Exercise - Write the lines out again, from the top of the material to the line containing "o = b.build('glazing', fp);", pictures excluded.

Data segment -
=======

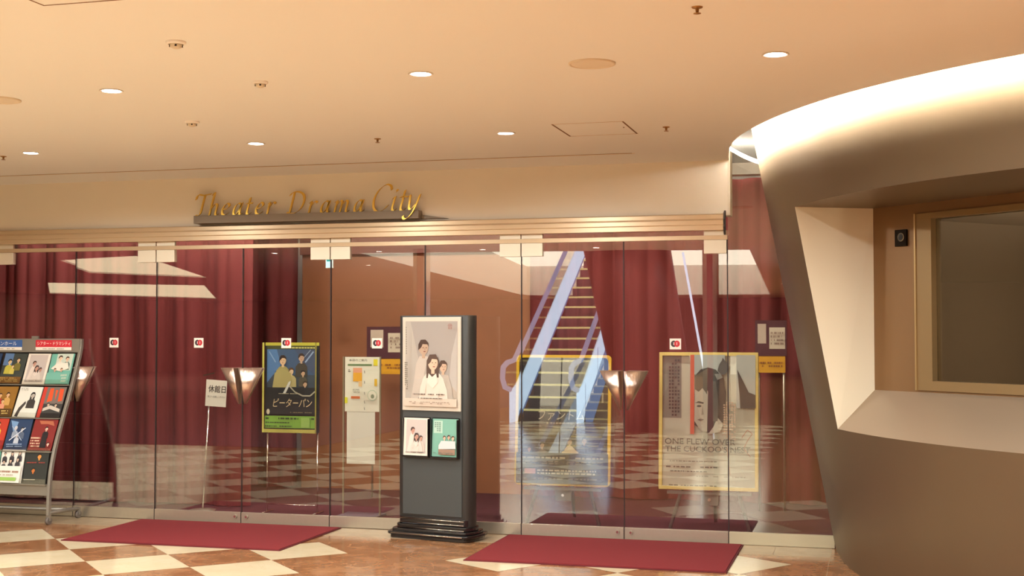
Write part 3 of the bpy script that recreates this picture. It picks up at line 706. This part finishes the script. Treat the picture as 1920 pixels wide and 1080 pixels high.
b = MB(); b.bb(-W_ / 2 + .02, W_ / 2 - .02, -.0095 + 0, -.0085, .02, H_ - .02, M_PGLASS)
o = b.build('glazing', fp); o.location.y = -.004

# white poster in gold frame
e2 = easel(-1.205, .74, .30, .60); tag(e2, 'grey easel holding the pale poster in its gold frame')
fp = thing('framed_poster', 'large pale poster titled One Flew Over the Cuckoo with gold frame behind the right doors', 'poster', (-1.207, .60, .302), rx=R_(-3))
W_, H_ = .752, 1.045; FG = mat('frame_gold', (224, 200, 120), .3, .5)
b = MB(); fw = .026
b.bb(-W_ / 2, W_ / 2, -.016, .012, 0, fw, FG); b.bb(-W_ / 2, W_ / 2, -.016, .012, H_ - fw, H_, FG); b.bb(-W_ / 2, -W_ / 2 + fw, -.016, .012, fw, H_ - fw, FG); b.bb(W_ / 2 - fw, W_ / 2, -.016, .012, fw, H_ - fw, FG)
b.build('frame', fp, .003)
a = Art(W_ - .04, H_ - .04, (224, 222, 198), .008); g1 = (56, 50, 46); sk = (178, 166, 148)
a.rect(.0, .52, .21, 1, (150, 152, 140)); a.vmarks(.07, .53, .2, .97, 4, 17, (66, 66, 62)); a.rect(.31, .4, .352, 1, (206, 92, 66))
a.rect(.352, .85, .68, 1, (168, 172, 166)); a.rect(.8, .6, 1, 1, (182, 182, 172))
a.poly([(.355, .47), (.36, .84), (.42, .89), (.5, .905), (.58, .89), (.66, .83), (.69, .72), (.68, .6), (.66, .5), (.6, .44), (.5, .41)], g1)      # hair
a.poly([(.355, .5), (.36, .76), (.4, .8), (.46, .78), (.5, .72), (.49, .42), (.44, .42), (.4, .45)], sk)                                            # face
a.poly([(.36, .84), (.36, .74), (.4, .72), (.44, .75), (.49, .7), (.5, .9)], (96, 84, 68))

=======

Output of the exercise -
Write part 3 of the bpy script that recreates this picture. It picks up at line 706. This part finishes the script. Treat the picture as 1920 pixels wide and 1080 pixels high.
b = MB(); b.bb(-W_ / 2 + .02, W_ / 2 - .02, -.0095 + 0, -.0085, .02, H_ - .02, M_PGLASS)
o = b.build('glazing', fp); o.location.y = -.004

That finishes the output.